- WHAT THE EXERCISE ASKS
Omit pictures and quote the listing below line by line, from its start through the line that holds "bm, M_PURPLE, t)".

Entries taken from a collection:
--- Start ---
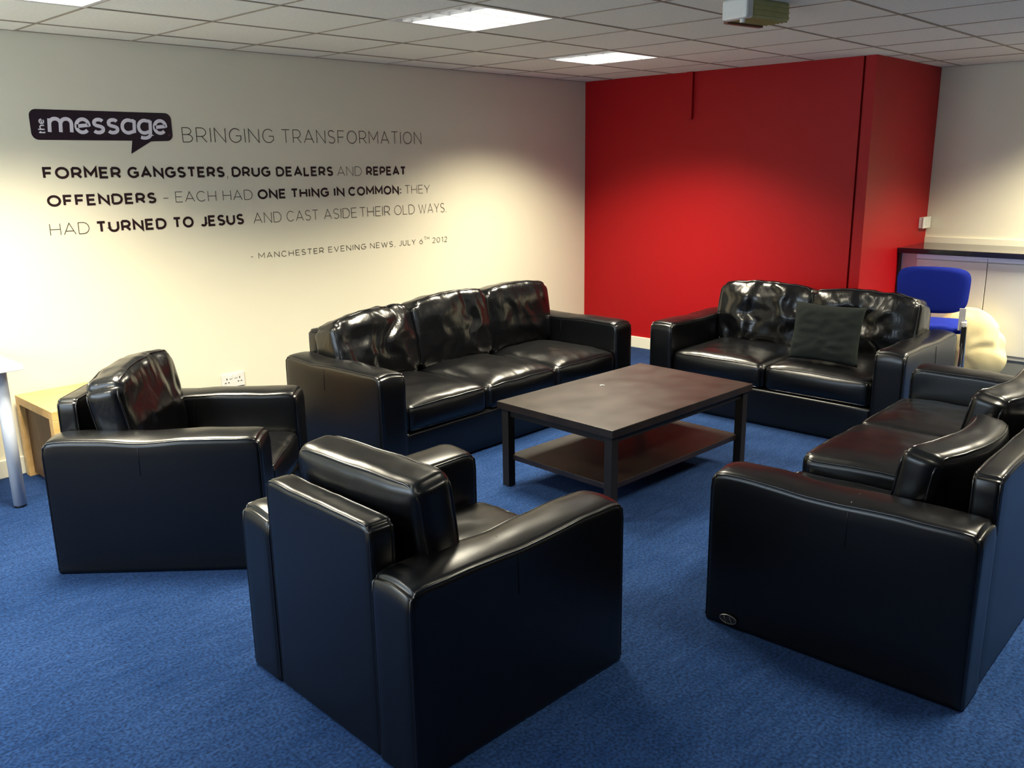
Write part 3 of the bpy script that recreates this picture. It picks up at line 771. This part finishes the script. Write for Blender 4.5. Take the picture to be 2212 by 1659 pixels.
# speech bubble logo
t = thing('logo_sign', 'dark speech bubble logo with pale lettering the message, upper left of the quote', 'logo')
bx0, bx1, bz0, bz1, r = -4.628, -3.856, 1.772, 1.928, .036
pts = []
for cx, cz, a0 in ((bx1-r, bz1-r, 0), (bx0+r, bz1-r, 90), (bx0+r, bz0+r, 180)):
    pts += [(cx+r*cos(RAD(a0+90*k/8)), cz+r*sin(RAD(a0+90*k/8))) for k in range(9)]
pts += [(-4.098, bz0), (-4.112, 1.700), (-3.990, bz0-.003)]
pts += [(bx1-r+r*cos(RAD(270+90*k/8)), bz0+r+r*sin(RAD(270+90*k/8))) for k in range(9)]
bm = bmesh.new()
front = [bm.verts.new((x, -.002, z)) for x, z in pts]; back = [bm.verts.new((x, 0, z)) for x, z in pts]
bm.faces.new(front[::-1])
for k in range(len(pts)): bm.faces.new((front[k], front[(k+1) % len(pts)], back[(k+1) % len(pts)], back[k]))
bmesh.ops.triangulate(bm, faces=[f for f in bm.faces if len(f.verts) > 4])
obj('bubble', bm, M_BUBBLE, t)
bm = bmesh.new()
word(bm, 'message', -4.545, -3.890, 1.803, 1.806, .088, .215, y=-.0032, sp=.10, shear=.08)
obj('lettering', bm, M_LOGO, t)
bm = bmesh.new()
def up90(p): return (-4.557 - (p[1]-1.80), 1.80 + (p[0]+4.60))
word(bm, 'the', -4.597, -4.520, 1.800, 1.800, .028, .22, y=-.0032, sp=.14, xf=up90)
obj('lettering', bm, M_LOGO, t)
bm = bmesh.new(); strip(bm, arc(-3.878, 1.806, .003, .003, 90, 450, 12), .004, -.0032); obj('registered_dot', bm, M_PURPLE, t)

# ------------------------------------------------------------------ small things on the carpet
for (x, y, lab) in ((-2.3, -3.02, 'tiny pale scrap on the carpet between the coffee table and the right sofa'), ):
    bm = bmesh.new(); add_box(bm, (-.012, -.003, 0), (.012, .003, .003)); add_box(bm, (-.004, -.010, .001), (.003, .006, .004), rot=Matrix.Rotation(.5, 3, 'Z'))
    o = obj('carpet_scrap', bm, M_PLASTIC); o.location = (x, y, .001); tag(o, lab, 'scrap')
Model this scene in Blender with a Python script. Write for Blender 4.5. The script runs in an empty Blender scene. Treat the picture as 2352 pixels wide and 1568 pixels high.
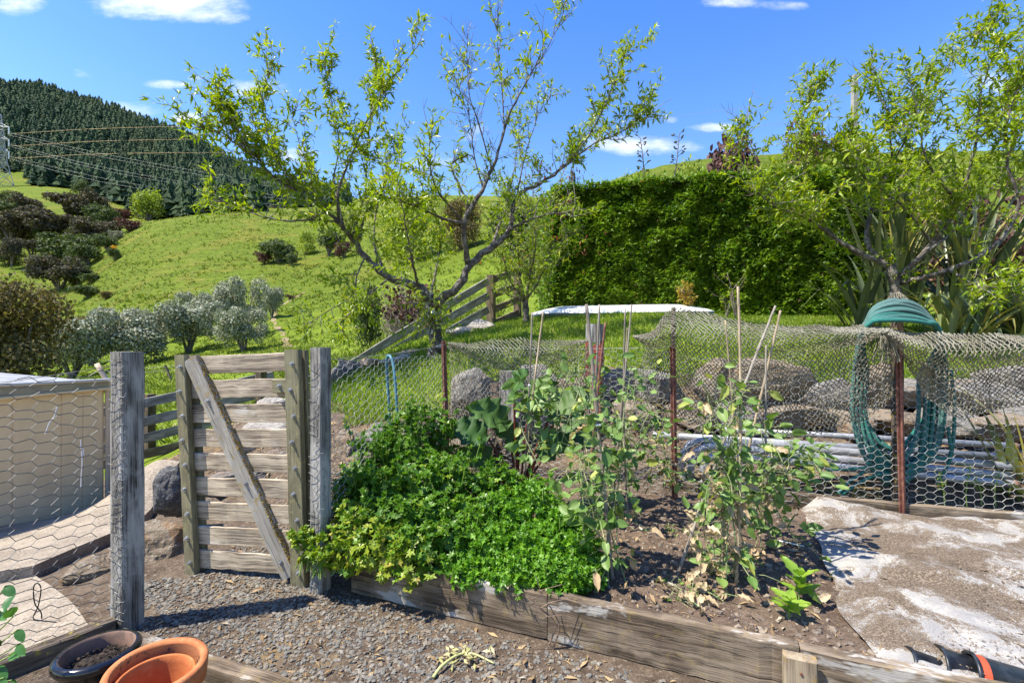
--- End ---
- SOLUTION FOR THIS EXERCISE
Write part 3 of the bpy script that recreates this picture. It picks up at line 771. This part finishes the script. Write for Blender 4.5. Take the picture to be 2212 by 1659 pixels.
# speech bubble logo
t = thing('logo_sign', 'dark speech bubble logo with pale lettering the message, upper left of the quote', 'logo')
bx0, bx1, bz0, bz1, r = -4.628, -3.856, 1.772, 1.928, .036
pts = []
for cx, cz, a0 in ((bx1-r, bz1-r, 0), (bx0+r, bz1-r, 90), (bx0+r, bz0+r, 180)):
    pts += [(cx+r*cos(RAD(a0+90*k/8)), cz+r*sin(RAD(a0+90*k/8))) for k in range(9)]
pts += [(-4.098, bz0), (-4.112, 1.700), (-3.990, bz0-.003)]
pts += [(bx1-r+r*cos(RAD(270+90*k/8)), bz0+r+r*sin(RAD(270+90*k/8))) for k in range(9)]
bm = bmesh.new()
front = [bm.verts.new((x, -.002, z)) for x, z in pts]; back = [bm.verts.new((x, 0, z)) for x, z in pts]
bm.faces.new(front[::-1])
for k in range(len(pts)): bm.faces.new((front[k], front[(k+1) % len(pts)], back[(k+1) % len(pts)], back[k]))
bmesh.ops.triangulate(bm, faces=[f for f in bm.faces if len(f.verts) > 4])
obj('bubble', bm, M_BUBBLE, t)
bm = bmesh.new()
word(bm, 'message', -4.545, -3.890, 1.803, 1.806, .088, .215, y=-.0032, sp=.10, shear=.08)
obj('lettering', bm, M_LOGO, t)
bm = bmesh.new()
def up90(p): return (-4.557 - (p[1]-1.80), 1.80 + (p[0]+4.60))
word(bm, 'the', -4.597, -4.520, 1.800, 1.800, .028, .22, y=-.0032, sp=.14, xf=up90)
obj('lettering', bm, M_LOGO, t)
bm = bmesh.new(); strip(bm, arc(-3.878, 1.806, .003, .003, 90, 450, 12), .004, -.0032); obj('registered_dot', bm, M_PURPLE, t)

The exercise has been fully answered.